### Extracted information

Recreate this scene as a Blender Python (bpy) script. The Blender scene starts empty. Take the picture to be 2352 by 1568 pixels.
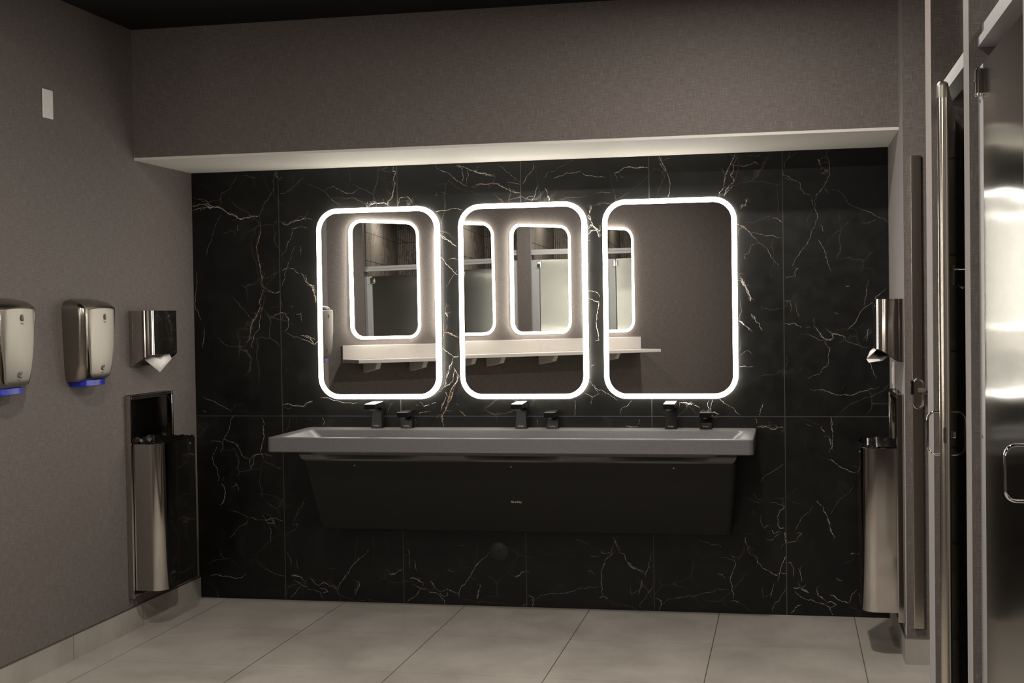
# washroom: black marble wall, lit mirrors, trough sink
import bpy, bmesh, math, random
from mathutils import Vector, Matrix
R = math.radians
PI = math.pi
random.seed(7)
LED = 13.0
EXPO = 0.0
DOWN = [(-.30, -1.85, 42), (-1.6, -3.0, 36), (-.35, -4.9, 36), (.95, -3.05, 5), (.95, -4.0, 5), (.95, -4.75, 6), (.95, -5.65, 5)]
sc = bpy.context.scene
COL = sc.collection

# ------------------------------------------------------------------ layout
XL, XR = -2.9296, 0.4500          # side walls of the wash area
ZS, ZC = 2.139, 2.734             # soffit, ceiling
YH = -0.603                       # face of the header wall
YA = -0.800                       # return wall at the first stall
PHI = PI / 4                      # slanted wall with the shelf
SB = Vector((-2.93, -4.1271, 0))
SN = Vector((math.sin(PHI), math.cos(PHI), 0))
ST = Vector((math.cos(PHI), -math.sin(PHI), 0))

# ------------------------------------------------------------------ materials
def new_mat(name):
    m = bpy.data.materials.new(name); m.use_nodes = True
    nt = m.node_tree; nt.nodes.clear()
    out = nt.nodes.new('ShaderNodeOutputMaterial')
    b = nt.nodes.new('ShaderNodeBsdfPrincipled')
    nt.links.new(b.outputs[0], out.inputs[0])
    return m, nt, b

class NT:
    def __init__(s, nt): s.nt = nt
    def n(s, t, **k):
        x = s.nt.nodes.new('ShaderNode' + t)
        for a, v in k.items(): setattr(x, a, v)
        return x
    def l(s, a, b): s.nt.links.new(a, b)
    def math(s, op, a, b=None, c=None, clamp=False):
        x = s.n('Math', operation=op); x.use_clamp = clamp
        for i, v in enumerate((a, b, c)):
            if v is None: continue
            if hasattr(v, 'is_linked'): s.l(v, x.inputs[i])
            else: x.inputs[i].default_value = v
        return x.outputs[0]
    def uv(s, sx=1, sy=1, sz=1, ob=False):
        t = s.n('TexCoord'); m = s.n('Mapping'); m.inputs['Scale'].default_value = (sx, sy, sz)
        s.l(t.outputs['Object' if ob else 'UV'], m.inputs[0]); return m.outputs[0]
    def noise(s, vec, scale=1, detail=3, rough=.5, dist=0):
        x = s.n('TexNoise'); x.inputs['Scale'].default_value = scale; x.inputs['Detail'].default_value = detail
        x.inputs['Roughness'].default_value = rough; x.inputs['Distortion'].default_value = dist
        s.l(vec, x.inputs['Vector']); return x.outputs['Fac']
    def ramp(s, fac, stops, interp='LINEAR'):
        x = s.n('ValToRGB'); cr = x.color_ramp; cr.interpolation = interp
        while len(cr.elements) < len(stops): cr.elements.new(.5)
        for e, (p, c) in zip(cr.elements, stops):
            e.position = p; e.color = (*c, 1) if len(c) == 3 else c
        s.l(fac, x.inputs[0]); return x.outputs[0]
    def mix(s, fac, a, b, blend='MIX'):
        x = s.n('Mix', data_type='RGBA', blend_type=blend)
        for i, v in ((0, fac), (6, a), (7, b)):
            if hasattr(v, 'is_linked'): s.l(v, x.inputs[i])
            else: x.inputs[i].default_value = v if i == 0 else (*v, 1)
        return x.outputs[2]
    def bump(s, h, strength=.3, dist=.001):
        x = s.n('Bump'); x.inputs['Strength'].default_value = strength; x.inputs['Distance'].default_value = dist
        s.l(h, x.inputs['Height']); return x.outputs[0]

def setp(b, **k):
    names = dict(color='Base Color', rough='Roughness', metal='Metallic', spec='Specular IOR Level', aniso='Anisotropic',
                 coat='Coat Weight', coat_rough='Coat Roughness', sheen='Sheen Weight', sheen_rough='Sheen Roughness',
                 emit='Emission Color', power='Emission Strength')
    for a, v in k.items():
        i = b.inputs[names[a]]
        i.default_value = (*v, 1) if isinstance(v, tuple) else v

M = {}
def simple(name, color, rough=.5, metal=0, spec=.5, **k):
    m, nt, b = new_mat(name); setp(b, color=color, rough=rough, metal=metal, spec=spec, **k)
    g = NT(nt)                                     # a faint mottling so no surface is dead flat
    f = g.noise(g.uv(ob=True), 60, 3)
    c = g.mix(f, tuple(x * .92 for x in color), tuple(min(1, x * 1.08) for x in color)); g.l(c, b.inputs['Base Color'])
    M[name] = m; return m

def fabric_mat():
    m, nt, b = new_mat('woven_wallpaper'); g = NT(nt)
    h = g.noise(g.uv(22, 520, 1), 1, 4, .62)                 # horizontal threads
    v = g.noise(g.uv(560, 20, 1), 1, 4, .62)                 # vertical threads
    slub_h = g.noise(g.uv(34, 300, 1), 1, 2, .5)
    slub_v = g.noise(g.uv(300, 30, 1), 1, 2, .5)
    f = g.math('ADD', g.math('MULTIPLY', h, .55), g.math('MULTIPLY', v, .45))
    c = g.ramp(f, [(.36, (.068, .055, .049)), (.5, (.108, .090, .083)), (.64, (.172, .148, .137))])
    s1 = g.math('SMOOTHSTEP', slub_h, .66, .80) if False else g.ramp(slub_h, [(.69, (0, 0, 0)), (.80, (1, 1, 1))])
    s2 = g.ramp(slub_v, [(.64, (0, 0, 0)), (.78, (1, 1, 1))])
    sl = g.math('MAXIMUM', s1, s2)
    c = g.mix(g.math('MULTIPLY', sl, .65), c, (.30, .275, .25))
    big = g.noise(g.uv(1, 1, 1), 1.6, 3)
    c = g.mix(g.math('MULTIPLY', big, .22), c, (.115, .095, .092))
    g.l(c, b.inputs['Base Color'])
    setp(b, rough=.62, spec=.35, sheen=.25, sheen_rough=.4)
    g.l(g.bump(g.math('ADD', f, g.math('MULTIPLY', sl, .4)), .55, .0009), b.inputs['Normal'])
    M['fabric'] = m

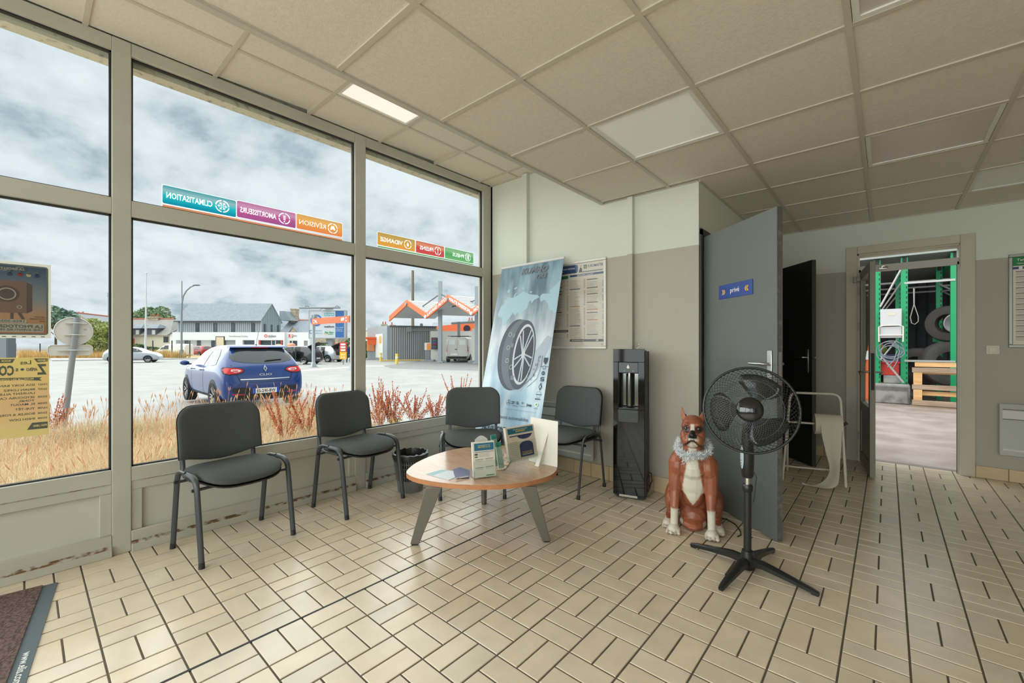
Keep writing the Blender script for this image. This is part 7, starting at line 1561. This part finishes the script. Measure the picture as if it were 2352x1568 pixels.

######

#### Problem statement
Pull out every line holding "Blender" from the records above, and copy it.

#### Task solution
Recreate this scene as a Blender Python (bpy) script. The Blender scene starts empty. Take the picture to be 2352 by 1568 pixels.
Keep writing the Blender script for this image. This is part 7, starting at line 1561. This part finishes the script. Measure the picture as if it were 2352x1568 pixels.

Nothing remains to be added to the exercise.